Plaintiffs further allege that such articles and advertisements are read and believed by their friends and neighbors; that the defamatory article complained of charged plaintiffs with a reprehensible and odious act, namely, threatening to evict a returned veteran, his wife and infant child from’their home; that plaintiffs are well known to many of defendants’ readers and that the article charged the owners of plaintiffs’ house (3944 Elsinore Street) with this act; that due to the housing shortage such conduct was considered by right-thinking persons to be odious and reprehensible; that such an accusation was false since plaintiffs never told the Fitzgeralds that they were to be evicted nor did they have any intention of evicting them; that plaintiffs have been seriously injured by the defamatory article; that they were humiliated and shamed, have lost intercourse with their friends and neighbors who looked upon them with loathing and contempt; that, thereby, plaintiffs’ reputations for being kindly, well-intentioned, public spirited and charitable persons were irreparably injured in the minds of those who knew them.'

Defendants have filed preliminary objections alleging : (1) That the matter complained of is not libelous; (2) that it sets forth no cause of action; (3) that the innuendo is unreasonable, unwarranted and unjustified; (4) that plaintiffs are not named, described, or sufficiently identified, and (5) that the statement is not libelous per se, hence the averment of damages is improper.

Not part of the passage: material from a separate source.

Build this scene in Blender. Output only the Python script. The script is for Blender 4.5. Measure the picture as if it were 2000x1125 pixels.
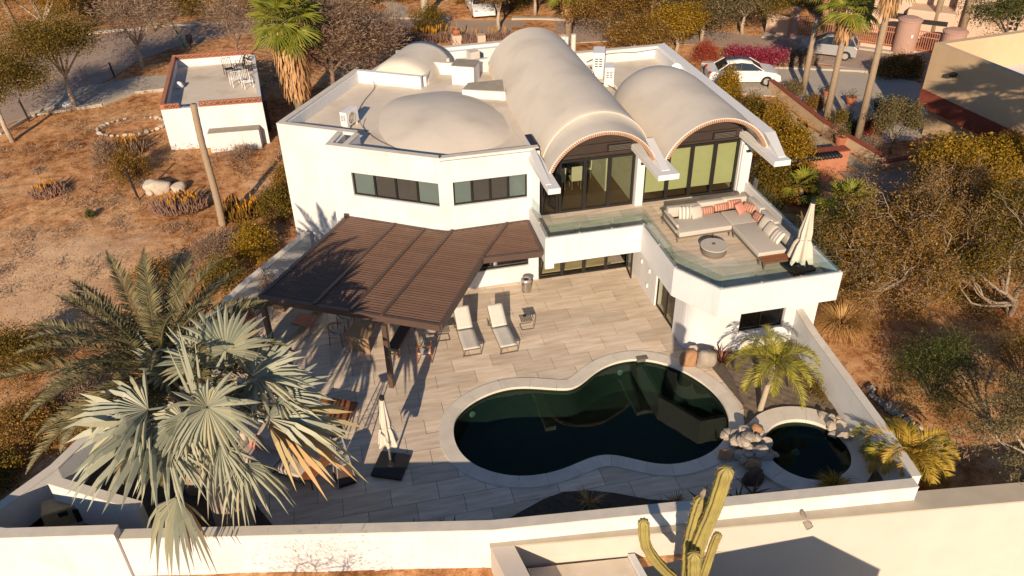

1, 2, and 3. The first three objections may be considered together. Any malicious publication, written, printed or painted, which by words or signs tends to expose a person to contempt, ridicule, hatred or degradation of character, is a libel: Runkle v. Meyer et al., *5753 Yeates 518; McCorkle v. Binns, 5 Binney 340; Pittock et al. v. O’Neill, 63 Pa. 253; Barr v. Moore, 87 Pa. 385, 390-91 (1878). Any publication injurious to the social character of another and not shown to be true or to have been justifiably made, is actionable as a false and malicious libel: Collins v. Dispatch Pub. Co., 152 Pa. 187, 189-90 (1893). The proposition that if a publication is capable of two meanings, it must be judged in mitiori sensu, is not the law in Pennsylvania: Boyer v. Pitt. Publishing Co., 324 Pa. 154, 158 (1936). It is for the court to determine whether a publication is fairly and reasonably capable of the meaning imputed to it in the innuendo, leaving it to a jury to say whether it actually conveys the meaning so ascribed to it: Naulty v. Bulletin Co., 206 Pa. 128, 134 (1903); Boyer v. Pitt. Publishing Co., supra; Bausewine v. Norristown Herald Inc., 351 Pa. 634, 643 (1945). However, if the words are not susceptible of the meaning ascribed to them by plaintiff and do not sustain the innuendo, the case should not be sent to a jury: Naulty v. Bulletin Co., supra, at p. 134; Commonwealth v. Swallow, 8 Pa. Superior Ct. 539, 613 (1898) and cases there cited. Tested by these rules, we are of the opinion that the words in the publication are capable of the libelous meaning ascribed to them in the innuendo. Whether that meaning was actually put upon them by others is for a jury.

4. Defendants’ contention that plaintiffs are neither named nor sufficiently identified is also without merit. Of course, defamatory words must refer to some ascertained or ascertainable person and that person must be plaintiff. On the state of the record it must be taken that plaintiffs are the owners of the house, 3944 Elsinore Street. Whether those who knew plaintiffs made out plaintiffs as the persons meant is for the jury: Burkhart v. North American Co., 214 Pa. 39, 44 (1906).

*5765. The remaining, objection is well taken. Clearly the publication is not libelous per se and it is well settled in Pennsylvania that in such case there must be an allegation and proof of special damages: Weaver v. Phillips, 231 Pa. 325 (1911); Pritchard v. Wenger, 268 Pa. 114 (1920); Bush v. Southwark National Bank, 8 D. & C. 27 (1926).

Accordingly, defendants’ preliminary objections are sustained with leave to plaintiff to amend within 20 days, otherwise judgment of non pros.